O doutor Rodrigo Pereira Silva, especialista em arqueologia pela Universidade Hebraica, tem mais de dez anos de experiência em escavações ao redor do mundo. Embora não se sinta um herói, ele admite que já correu risco de morte em algumas situações. Uma delas foi em Jerusalém. “Costumava sempre passar num mercado quando voltava do sítio arqueológico de Shaar ha Golan”, lembra. “Certo dia, não me lembro por quê, segui por outro caminho. Não demorou muito e alguns amigos vieram desesperados me contar que um atentado a bomba no mercado tinha feito 50 vítimas, entre mortos e feridos.” Silva, de 38 anos, é professor de Novo Testamento no Centro Universitário Adventista (Unasp) e curador do Museu de Arqueologia Bíblia, Paulo Bork, instalado naquela instituição, no município paulista de Engenheiro Coelho.

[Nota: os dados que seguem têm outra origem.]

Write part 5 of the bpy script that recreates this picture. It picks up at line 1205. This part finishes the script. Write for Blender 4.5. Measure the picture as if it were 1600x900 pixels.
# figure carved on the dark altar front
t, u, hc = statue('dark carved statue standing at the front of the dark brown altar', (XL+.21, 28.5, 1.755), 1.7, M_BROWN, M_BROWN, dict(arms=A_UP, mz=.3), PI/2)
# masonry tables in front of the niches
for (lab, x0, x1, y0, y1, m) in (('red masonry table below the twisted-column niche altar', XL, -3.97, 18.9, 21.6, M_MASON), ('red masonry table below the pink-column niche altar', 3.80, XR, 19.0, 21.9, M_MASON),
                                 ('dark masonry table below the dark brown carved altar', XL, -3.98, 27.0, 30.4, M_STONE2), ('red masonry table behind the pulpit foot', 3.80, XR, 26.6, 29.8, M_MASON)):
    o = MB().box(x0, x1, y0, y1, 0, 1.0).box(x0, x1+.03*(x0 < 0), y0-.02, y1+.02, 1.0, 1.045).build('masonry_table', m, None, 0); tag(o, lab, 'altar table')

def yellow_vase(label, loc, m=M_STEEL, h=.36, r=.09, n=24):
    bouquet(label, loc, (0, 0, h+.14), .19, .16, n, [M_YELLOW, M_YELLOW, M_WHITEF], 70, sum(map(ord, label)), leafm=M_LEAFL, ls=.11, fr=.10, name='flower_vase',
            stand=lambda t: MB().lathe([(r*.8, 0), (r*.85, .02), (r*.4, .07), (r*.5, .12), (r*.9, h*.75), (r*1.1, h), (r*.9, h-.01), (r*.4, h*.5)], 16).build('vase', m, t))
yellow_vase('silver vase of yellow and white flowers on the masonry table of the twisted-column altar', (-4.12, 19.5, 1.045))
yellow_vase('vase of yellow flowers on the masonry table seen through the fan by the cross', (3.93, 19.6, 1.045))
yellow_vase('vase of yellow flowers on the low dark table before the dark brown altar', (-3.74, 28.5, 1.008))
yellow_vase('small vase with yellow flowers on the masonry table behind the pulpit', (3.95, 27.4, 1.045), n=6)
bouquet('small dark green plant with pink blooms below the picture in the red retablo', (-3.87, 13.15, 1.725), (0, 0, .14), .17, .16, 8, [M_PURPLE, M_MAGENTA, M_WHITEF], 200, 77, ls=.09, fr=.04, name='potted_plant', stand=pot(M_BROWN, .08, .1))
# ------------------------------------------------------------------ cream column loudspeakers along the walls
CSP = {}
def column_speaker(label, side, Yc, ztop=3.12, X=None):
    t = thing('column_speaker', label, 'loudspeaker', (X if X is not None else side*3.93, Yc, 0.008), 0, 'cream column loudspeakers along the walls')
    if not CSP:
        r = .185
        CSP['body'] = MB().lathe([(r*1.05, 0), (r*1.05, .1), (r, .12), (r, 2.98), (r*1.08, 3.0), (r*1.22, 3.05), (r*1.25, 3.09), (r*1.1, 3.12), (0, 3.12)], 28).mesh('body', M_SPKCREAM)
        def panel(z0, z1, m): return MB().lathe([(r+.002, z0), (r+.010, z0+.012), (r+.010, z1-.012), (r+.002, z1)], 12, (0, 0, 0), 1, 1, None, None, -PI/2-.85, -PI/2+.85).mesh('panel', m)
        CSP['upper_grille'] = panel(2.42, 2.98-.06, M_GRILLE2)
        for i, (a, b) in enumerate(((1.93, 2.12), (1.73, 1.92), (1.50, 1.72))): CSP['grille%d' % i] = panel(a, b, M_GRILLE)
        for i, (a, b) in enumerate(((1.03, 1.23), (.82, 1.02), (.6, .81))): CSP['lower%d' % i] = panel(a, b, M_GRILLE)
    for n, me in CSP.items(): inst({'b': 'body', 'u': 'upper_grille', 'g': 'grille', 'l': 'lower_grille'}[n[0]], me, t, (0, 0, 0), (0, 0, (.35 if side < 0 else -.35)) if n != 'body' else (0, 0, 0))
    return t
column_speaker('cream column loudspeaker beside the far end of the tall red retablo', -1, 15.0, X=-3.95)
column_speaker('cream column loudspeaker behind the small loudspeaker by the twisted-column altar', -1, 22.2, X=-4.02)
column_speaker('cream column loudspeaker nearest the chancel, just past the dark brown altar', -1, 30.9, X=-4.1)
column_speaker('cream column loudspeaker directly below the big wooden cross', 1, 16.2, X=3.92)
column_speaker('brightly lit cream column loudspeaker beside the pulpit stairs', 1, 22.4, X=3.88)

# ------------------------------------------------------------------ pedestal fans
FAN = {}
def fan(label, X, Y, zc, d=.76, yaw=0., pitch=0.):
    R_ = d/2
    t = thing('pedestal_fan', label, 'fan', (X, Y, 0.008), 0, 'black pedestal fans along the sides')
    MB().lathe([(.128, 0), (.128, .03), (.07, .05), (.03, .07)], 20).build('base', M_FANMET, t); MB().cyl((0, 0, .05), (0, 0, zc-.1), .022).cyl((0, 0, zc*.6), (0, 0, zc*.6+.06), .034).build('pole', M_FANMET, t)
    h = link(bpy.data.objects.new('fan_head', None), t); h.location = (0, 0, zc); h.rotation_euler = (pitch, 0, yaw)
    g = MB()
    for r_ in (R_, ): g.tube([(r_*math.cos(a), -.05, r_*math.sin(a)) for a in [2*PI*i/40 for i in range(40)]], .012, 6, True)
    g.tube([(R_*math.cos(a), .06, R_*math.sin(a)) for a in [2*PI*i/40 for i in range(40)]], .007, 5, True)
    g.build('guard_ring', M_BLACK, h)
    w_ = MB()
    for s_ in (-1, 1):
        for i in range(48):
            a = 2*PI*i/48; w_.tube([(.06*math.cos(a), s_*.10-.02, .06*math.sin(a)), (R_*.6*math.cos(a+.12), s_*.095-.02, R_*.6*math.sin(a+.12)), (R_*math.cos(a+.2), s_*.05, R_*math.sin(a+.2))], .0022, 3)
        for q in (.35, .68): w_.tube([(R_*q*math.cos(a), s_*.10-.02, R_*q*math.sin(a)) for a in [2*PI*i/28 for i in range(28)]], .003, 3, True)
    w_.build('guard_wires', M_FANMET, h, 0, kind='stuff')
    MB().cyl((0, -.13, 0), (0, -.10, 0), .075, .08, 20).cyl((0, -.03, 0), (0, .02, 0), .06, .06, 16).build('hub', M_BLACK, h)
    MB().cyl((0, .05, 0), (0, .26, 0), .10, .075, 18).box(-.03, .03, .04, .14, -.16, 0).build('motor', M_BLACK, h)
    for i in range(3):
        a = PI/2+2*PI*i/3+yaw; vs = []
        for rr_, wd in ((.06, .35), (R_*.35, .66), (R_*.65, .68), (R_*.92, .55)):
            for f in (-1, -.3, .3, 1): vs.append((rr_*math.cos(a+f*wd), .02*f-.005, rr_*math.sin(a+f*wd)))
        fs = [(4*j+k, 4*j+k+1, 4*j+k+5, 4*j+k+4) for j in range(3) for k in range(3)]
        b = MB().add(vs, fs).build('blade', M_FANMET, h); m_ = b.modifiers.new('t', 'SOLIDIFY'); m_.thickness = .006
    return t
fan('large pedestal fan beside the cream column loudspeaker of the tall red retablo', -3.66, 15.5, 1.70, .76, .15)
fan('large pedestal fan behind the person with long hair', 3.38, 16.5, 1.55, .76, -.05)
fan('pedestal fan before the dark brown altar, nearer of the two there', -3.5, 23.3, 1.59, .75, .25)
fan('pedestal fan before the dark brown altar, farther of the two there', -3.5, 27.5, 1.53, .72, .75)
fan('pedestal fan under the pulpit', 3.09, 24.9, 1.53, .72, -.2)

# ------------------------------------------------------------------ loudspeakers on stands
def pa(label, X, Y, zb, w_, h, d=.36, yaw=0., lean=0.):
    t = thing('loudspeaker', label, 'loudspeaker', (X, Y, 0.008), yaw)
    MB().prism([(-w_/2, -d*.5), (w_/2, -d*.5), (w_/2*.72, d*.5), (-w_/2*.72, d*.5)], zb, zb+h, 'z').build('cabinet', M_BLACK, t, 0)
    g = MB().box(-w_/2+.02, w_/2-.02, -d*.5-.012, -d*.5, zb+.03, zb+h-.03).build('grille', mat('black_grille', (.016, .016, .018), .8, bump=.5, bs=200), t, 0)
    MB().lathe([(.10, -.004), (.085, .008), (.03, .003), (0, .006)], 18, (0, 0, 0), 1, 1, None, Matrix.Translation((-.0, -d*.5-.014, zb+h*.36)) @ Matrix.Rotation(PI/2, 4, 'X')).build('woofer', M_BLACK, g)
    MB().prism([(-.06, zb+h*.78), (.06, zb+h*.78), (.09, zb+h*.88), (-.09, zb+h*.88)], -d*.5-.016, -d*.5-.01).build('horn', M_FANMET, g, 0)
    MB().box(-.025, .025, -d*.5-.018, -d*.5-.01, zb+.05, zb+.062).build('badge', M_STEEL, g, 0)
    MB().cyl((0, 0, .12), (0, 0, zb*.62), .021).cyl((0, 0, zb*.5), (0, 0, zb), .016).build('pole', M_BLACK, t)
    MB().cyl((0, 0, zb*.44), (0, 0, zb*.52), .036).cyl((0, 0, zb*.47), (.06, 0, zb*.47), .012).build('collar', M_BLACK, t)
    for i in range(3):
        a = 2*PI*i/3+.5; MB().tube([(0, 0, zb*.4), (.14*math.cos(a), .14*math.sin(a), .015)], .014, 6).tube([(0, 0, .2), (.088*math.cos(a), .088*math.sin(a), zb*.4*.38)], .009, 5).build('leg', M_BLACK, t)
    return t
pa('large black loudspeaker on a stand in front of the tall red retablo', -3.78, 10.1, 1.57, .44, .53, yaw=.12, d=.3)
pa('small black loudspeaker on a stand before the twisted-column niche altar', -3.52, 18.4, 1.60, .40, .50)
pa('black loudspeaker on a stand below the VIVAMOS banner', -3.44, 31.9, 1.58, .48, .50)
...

Cada descoberta, claro, tem seu preço. Além de muito trabalho e perseverança, Rodrigo Silva, volta e meia, é envolvido numa situação de perigo. Em 2001, no auge da Intifada, o pesquisador alugou um carro com placa israelense e dirigiu-se a Nazaré, área sob administração palestina. “Errei o caminho e fui atacado com paus e pedras pelos moradores da região, que devem ter pensado que eu era judeu.” No sufoco, fez o que qualquer crente faria – pediu socorro a Deus. “A ajuda veio através de outro motorista, que acenou para que eu o seguisse. Nem sei de onde veio o sujeito, mas ele me indicou o caminho certo e fugi dali”, lembra, divertido. Há dois anos, Silva fazia escavações em Tel Dan, próximo ao Mar Mediterrâneo, quando estourou um conflito entre Israel e Líbano por causa do seqüestro de dois soldados israelenses pelo grupo radical Hizbolla. “Eu só ouvia os caças israelenses passando por cima da minha cabeça e depois o estrondo das explosões dos mísseis.” Por segurança, todos os arqueólogos foram retirados da região. Mesmo assim, Rodrigo Silva não desiste do trabalho: “O que me move é a paixão pela descoberta, pois confio no cuidado e proteção de Deus”, afirma, cheio de fé.

“Vale a pena” – “Temos descoberto tantas evidências que iluminam a parte histórica da Bíblia que isso tem tornado muitos céticos em crentes”, comemora o pesquisador Michelson Borges, citando as palavras do arqueólogo Paulo Bork, um dos mais respeitados arqueólogos bíblicos do Brasil. Bork, que dá nome ao Museu de Arqueologia Bíblica da Unasp. O estudioso hoje vive nos Estados Unidos, onde dá continuidade aos seus trabalhos. “Ele me dizia que sempre existirão aqueles que não crêem na Bíblia e a criticam. Muitos deles não vão mudar sua forma de pensar, independentemente das evidências arqueológicas”, reconhece. Segundo Borges, Bork escavou, em mais de cinco décadas de carreira, em diversos países, como Egito, Iêmen, Jordânia e Turquia, além, é claro, de Israel. Sob o patrocínio do Museu Arqueológico de Jerusalém, realizou entre 1975 e 1978 um trabalho inédito para traçar e definir a localização dos muros e portões da antiga Cidade Santa.

Outro que conhece bem os perigos do ofício de coletar peças antigas in loco é Jorge Fabbro, coordenador do curso de pós-graduação em arqueologia do Oriente Médio Antigo na Universidade de Santo Amaro (Unisa). Ele estava em Megido – local apontado pelo Apocalipse como cenário da batalha do Armagedon, que deve anteceder ao fim dos tempos – em busca de peças da época da ocupação cananita da região, por volta do século 10 a.C. Encantado com a descoberta de uma escama de bronze que provavelmente pertenceu a um guerreiro do período, nem percebeu os combates entre caças israelenses e bases militares do exército do Líbano. Apesar do risco que correu, Fabbro acha que o trabalho valeu a pena. “Os achados foram abundantes e incluem as bases de imensas colunas e os alicerces de um templo monumental do ano 3100 a.C. e muitos outros itens”, entusiasma-se.

De outra feita, caminhando pelas ruas do bairro árabe da Cidade Antiga de Jerusalém a caminho do Monte do Templo, o arqueólogo inadvertidamente já ia entrando no santuário islâmico pela porta de acesso exclusivo a muçulmanos. Ele passava distraído pelas barracas de mercadores que vendem toda sorte de produtos e quinquilharias quando foi agarrado pelo braço. “Fui puxado com grosseria por um soldado da Autoridade Palestina, muito bravo, e nem tive tempo de explicar o engano”, conta. Fabbro só teve tempo de olhar o fuzil do militar e sair rapidamente dali. “É pena que os tempos mudam mas os conflitos humanos permanecem”, comenta o estudioso.